#### Instruction:
Print exactly those lines that run from the beginning of the data to the line bearing "tube('handle', [(a, b, c)", inclusive.

#### Recorded data:
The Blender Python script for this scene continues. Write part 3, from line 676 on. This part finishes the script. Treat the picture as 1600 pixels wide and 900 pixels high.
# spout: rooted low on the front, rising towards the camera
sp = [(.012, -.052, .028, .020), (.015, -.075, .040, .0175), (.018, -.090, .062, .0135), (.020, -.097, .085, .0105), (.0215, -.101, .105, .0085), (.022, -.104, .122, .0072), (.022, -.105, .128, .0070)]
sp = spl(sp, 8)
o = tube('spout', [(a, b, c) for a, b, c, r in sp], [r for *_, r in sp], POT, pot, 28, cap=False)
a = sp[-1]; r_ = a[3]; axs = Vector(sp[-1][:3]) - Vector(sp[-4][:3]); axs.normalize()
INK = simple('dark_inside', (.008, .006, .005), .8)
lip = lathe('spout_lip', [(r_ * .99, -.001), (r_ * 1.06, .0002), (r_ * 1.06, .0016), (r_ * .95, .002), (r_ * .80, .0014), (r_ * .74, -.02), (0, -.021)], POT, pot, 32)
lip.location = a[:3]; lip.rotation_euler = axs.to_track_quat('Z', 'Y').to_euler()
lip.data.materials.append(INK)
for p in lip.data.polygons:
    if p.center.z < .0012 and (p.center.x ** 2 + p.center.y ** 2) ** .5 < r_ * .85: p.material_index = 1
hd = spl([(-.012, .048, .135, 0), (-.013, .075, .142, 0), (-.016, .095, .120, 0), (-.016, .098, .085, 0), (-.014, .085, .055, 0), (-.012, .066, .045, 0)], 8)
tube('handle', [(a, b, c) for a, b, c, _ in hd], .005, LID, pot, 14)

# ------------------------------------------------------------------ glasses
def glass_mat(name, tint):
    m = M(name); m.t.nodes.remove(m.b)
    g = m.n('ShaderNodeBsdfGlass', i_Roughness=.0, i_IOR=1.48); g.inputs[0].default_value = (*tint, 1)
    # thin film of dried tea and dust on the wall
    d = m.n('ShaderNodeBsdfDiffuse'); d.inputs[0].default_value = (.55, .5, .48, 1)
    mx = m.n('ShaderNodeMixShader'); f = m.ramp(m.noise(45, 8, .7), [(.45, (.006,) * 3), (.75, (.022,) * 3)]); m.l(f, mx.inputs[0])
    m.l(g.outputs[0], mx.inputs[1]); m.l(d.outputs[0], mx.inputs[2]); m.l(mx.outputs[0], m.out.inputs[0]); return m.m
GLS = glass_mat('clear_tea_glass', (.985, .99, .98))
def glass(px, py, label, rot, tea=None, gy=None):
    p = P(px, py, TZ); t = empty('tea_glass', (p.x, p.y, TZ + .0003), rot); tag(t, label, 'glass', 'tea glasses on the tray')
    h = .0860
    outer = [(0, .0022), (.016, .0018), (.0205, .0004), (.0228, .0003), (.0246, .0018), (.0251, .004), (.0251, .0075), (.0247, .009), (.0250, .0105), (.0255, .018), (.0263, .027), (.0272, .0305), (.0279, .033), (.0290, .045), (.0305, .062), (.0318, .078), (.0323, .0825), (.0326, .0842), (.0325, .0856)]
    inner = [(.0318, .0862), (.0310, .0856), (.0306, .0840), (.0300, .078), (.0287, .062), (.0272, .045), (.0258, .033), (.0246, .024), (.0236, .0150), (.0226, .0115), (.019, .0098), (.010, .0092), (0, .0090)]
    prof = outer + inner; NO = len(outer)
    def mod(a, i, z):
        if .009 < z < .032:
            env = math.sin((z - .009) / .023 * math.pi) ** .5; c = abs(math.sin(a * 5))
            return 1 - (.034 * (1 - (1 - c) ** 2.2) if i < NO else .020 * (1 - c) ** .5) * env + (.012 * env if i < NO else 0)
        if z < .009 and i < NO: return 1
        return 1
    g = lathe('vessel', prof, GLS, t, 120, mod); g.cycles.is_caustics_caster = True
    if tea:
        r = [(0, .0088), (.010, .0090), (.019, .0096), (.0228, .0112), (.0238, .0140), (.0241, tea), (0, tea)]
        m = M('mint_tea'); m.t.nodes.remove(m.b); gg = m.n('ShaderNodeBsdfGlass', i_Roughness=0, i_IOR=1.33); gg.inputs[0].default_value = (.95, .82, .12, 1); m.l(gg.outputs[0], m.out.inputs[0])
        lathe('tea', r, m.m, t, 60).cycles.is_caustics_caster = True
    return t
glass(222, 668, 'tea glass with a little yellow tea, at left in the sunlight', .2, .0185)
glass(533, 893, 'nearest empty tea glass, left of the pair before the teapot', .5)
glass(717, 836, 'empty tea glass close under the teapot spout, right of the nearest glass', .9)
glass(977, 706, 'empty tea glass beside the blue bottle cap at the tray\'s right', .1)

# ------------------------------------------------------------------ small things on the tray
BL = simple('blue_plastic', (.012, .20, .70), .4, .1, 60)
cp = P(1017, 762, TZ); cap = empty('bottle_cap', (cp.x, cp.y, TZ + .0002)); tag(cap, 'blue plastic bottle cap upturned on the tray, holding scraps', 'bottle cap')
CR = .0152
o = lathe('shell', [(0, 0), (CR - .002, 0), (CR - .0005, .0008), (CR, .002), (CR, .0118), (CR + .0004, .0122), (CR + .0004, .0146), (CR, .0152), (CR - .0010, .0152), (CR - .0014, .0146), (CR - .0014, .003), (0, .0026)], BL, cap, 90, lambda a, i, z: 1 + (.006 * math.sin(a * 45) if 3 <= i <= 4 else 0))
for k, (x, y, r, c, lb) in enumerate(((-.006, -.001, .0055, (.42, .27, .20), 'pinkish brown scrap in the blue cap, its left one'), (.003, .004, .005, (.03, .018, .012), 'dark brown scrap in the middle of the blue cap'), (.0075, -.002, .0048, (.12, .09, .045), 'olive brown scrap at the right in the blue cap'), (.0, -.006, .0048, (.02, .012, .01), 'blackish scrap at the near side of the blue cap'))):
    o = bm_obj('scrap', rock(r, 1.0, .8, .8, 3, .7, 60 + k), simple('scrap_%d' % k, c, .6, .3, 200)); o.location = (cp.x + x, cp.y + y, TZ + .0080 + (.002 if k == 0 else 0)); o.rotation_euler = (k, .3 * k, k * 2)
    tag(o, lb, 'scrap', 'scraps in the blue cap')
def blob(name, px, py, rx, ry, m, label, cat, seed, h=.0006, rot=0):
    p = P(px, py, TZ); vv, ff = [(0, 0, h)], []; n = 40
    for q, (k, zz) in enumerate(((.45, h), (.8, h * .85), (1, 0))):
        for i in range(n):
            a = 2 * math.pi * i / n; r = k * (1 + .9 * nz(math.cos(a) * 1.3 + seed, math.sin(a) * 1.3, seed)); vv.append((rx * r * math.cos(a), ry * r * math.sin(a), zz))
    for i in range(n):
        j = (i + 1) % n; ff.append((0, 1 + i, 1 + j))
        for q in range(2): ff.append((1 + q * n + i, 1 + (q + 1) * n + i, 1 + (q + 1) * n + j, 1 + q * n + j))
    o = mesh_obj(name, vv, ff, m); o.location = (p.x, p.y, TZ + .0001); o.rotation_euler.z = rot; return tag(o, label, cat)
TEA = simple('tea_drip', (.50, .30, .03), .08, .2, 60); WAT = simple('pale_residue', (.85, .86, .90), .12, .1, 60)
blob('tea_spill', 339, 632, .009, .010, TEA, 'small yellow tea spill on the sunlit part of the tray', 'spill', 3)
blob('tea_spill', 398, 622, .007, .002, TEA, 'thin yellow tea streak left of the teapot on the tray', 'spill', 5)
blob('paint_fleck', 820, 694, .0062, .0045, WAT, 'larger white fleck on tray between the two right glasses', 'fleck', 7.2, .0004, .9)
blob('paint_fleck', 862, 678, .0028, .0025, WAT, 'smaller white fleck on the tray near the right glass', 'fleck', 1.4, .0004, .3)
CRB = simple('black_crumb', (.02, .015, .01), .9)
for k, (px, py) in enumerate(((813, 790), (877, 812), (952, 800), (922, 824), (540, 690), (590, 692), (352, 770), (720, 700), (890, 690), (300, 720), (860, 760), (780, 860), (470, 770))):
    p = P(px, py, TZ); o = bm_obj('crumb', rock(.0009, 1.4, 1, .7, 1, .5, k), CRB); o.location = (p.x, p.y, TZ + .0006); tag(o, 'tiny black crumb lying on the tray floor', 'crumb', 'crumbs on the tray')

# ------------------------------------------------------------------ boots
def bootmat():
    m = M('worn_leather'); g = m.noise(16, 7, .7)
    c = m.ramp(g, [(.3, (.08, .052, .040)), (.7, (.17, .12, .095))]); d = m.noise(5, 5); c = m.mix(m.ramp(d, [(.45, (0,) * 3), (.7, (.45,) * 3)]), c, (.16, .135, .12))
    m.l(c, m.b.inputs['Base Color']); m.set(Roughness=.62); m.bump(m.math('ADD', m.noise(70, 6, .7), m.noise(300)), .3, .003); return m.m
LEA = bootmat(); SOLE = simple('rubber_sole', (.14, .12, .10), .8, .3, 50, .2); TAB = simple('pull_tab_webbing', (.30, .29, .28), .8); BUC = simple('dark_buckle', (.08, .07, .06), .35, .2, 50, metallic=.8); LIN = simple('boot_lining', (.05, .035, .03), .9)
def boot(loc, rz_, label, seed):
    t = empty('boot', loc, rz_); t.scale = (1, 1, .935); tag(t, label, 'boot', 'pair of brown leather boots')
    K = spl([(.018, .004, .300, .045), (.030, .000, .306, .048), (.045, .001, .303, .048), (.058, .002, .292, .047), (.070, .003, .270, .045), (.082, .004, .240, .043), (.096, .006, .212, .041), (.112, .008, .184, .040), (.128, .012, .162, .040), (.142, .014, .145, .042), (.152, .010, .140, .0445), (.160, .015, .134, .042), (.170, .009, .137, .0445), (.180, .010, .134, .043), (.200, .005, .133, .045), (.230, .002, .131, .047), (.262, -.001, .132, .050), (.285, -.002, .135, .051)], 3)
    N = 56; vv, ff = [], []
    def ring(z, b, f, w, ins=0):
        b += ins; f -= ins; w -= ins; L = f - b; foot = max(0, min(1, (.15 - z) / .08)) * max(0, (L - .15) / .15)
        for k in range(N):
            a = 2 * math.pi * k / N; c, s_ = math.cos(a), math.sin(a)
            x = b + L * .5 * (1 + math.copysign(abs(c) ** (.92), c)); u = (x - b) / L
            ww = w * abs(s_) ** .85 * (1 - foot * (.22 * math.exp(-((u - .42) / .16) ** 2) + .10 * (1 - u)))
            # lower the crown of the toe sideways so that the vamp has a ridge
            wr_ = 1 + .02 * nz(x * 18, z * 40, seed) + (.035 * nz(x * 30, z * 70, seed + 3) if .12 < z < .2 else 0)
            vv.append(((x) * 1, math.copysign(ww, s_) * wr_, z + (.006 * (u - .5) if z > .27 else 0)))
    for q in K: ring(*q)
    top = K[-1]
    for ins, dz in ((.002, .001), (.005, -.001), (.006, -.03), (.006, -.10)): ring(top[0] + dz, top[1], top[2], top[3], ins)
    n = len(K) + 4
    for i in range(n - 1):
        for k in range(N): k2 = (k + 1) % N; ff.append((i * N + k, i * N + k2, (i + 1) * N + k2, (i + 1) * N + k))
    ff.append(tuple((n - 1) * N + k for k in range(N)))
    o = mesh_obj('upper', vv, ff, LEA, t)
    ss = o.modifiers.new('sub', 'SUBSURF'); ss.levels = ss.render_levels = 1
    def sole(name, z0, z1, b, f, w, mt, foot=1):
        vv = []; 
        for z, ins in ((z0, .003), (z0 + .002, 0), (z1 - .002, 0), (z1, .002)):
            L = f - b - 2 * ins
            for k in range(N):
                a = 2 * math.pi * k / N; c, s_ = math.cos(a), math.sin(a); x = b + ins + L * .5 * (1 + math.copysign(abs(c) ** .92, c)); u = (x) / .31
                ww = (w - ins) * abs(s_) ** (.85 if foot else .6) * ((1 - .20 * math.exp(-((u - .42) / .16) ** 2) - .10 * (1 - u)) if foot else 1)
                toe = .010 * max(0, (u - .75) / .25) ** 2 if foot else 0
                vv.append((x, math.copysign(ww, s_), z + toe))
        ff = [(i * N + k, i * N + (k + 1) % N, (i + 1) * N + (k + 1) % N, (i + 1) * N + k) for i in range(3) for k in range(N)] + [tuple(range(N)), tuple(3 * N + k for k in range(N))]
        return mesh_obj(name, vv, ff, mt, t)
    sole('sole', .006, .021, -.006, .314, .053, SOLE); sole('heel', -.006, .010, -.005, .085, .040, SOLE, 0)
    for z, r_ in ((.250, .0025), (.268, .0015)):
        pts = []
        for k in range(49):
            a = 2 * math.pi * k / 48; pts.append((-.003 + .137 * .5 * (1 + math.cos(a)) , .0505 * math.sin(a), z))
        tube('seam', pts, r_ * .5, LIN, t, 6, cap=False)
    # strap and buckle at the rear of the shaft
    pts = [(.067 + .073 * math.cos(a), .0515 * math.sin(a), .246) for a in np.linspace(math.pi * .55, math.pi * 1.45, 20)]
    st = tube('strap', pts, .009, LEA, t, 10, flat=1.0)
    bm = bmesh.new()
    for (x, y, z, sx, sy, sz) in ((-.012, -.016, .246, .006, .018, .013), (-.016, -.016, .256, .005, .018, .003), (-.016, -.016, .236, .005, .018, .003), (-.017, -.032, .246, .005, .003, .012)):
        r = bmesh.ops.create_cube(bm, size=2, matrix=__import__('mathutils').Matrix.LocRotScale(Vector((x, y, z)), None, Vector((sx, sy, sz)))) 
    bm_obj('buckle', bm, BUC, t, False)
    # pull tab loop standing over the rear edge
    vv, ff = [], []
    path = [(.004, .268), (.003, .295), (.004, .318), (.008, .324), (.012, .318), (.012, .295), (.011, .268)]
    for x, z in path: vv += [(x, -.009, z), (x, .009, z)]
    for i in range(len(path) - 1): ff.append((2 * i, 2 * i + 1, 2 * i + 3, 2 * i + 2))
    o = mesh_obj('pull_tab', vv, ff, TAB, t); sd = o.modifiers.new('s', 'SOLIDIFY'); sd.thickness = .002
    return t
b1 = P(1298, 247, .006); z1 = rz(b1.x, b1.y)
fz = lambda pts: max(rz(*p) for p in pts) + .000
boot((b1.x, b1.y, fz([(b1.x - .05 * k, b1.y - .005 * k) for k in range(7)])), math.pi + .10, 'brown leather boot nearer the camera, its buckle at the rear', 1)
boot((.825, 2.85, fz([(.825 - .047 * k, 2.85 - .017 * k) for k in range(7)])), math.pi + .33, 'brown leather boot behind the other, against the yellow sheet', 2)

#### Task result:
The Blender Python script for this scene continues. Write part 3, from line 676 on. This part finishes the script. Treat the picture as 1600 pixels wide and 900 pixels high.
# spout: rooted low on the front, rising towards the camera
sp = [(.012, -.052, .028, .020), (.015, -.075, .040, .0175), (.018, -.090, .062, .0135), (.020, -.097, .085, .0105), (.0215, -.101, .105, .0085), (.022, -.104, .122, .0072), (.022, -.105, .128, .0070)]
sp = spl(sp, 8)
o = tube('spout', [(a, b, c) for a, b, c, r in sp], [r for *_, r in sp], POT, pot, 28, cap=False)
a = sp[-1]; r_ = a[3]; axs = Vector(sp[-1][:3]) - Vector(sp[-4][:3]); axs.normalize()
INK = simple('dark_inside', (.008, .006, .005), .8)
lip = lathe('spout_lip', [(r_ * .99, -.001), (r_ * 1.06, .0002), (r_ * 1.06, .0016), (r_ * .95, .002), (r_ * .80, .0014), (r_ * .74, -.02), (0, -.021)], POT, pot, 32)
lip.location = a[:3]; lip.rotation_euler = axs.to_track_quat('Z', 'Y').to_euler()
lip.data.materials.append(INK)
for p in lip.data.polygons:
    if p.center.z < .0012 and (p.center.x ** 2 + p.center.y ** 2) ** .5 < r_ * .85: p.material_index = 1
hd = spl([(-.012, .048, .135, 0), (-.013, .075, .142, 0), (-.016, .095, .120, 0), (-.016, .098, .085, 0), (-.014, .085, .055, 0), (-.012, .066, .045, 0)], 8)
tube('handle', [(a, b, c) for a, b, c, _ in hd], .005, LID, pot, 14)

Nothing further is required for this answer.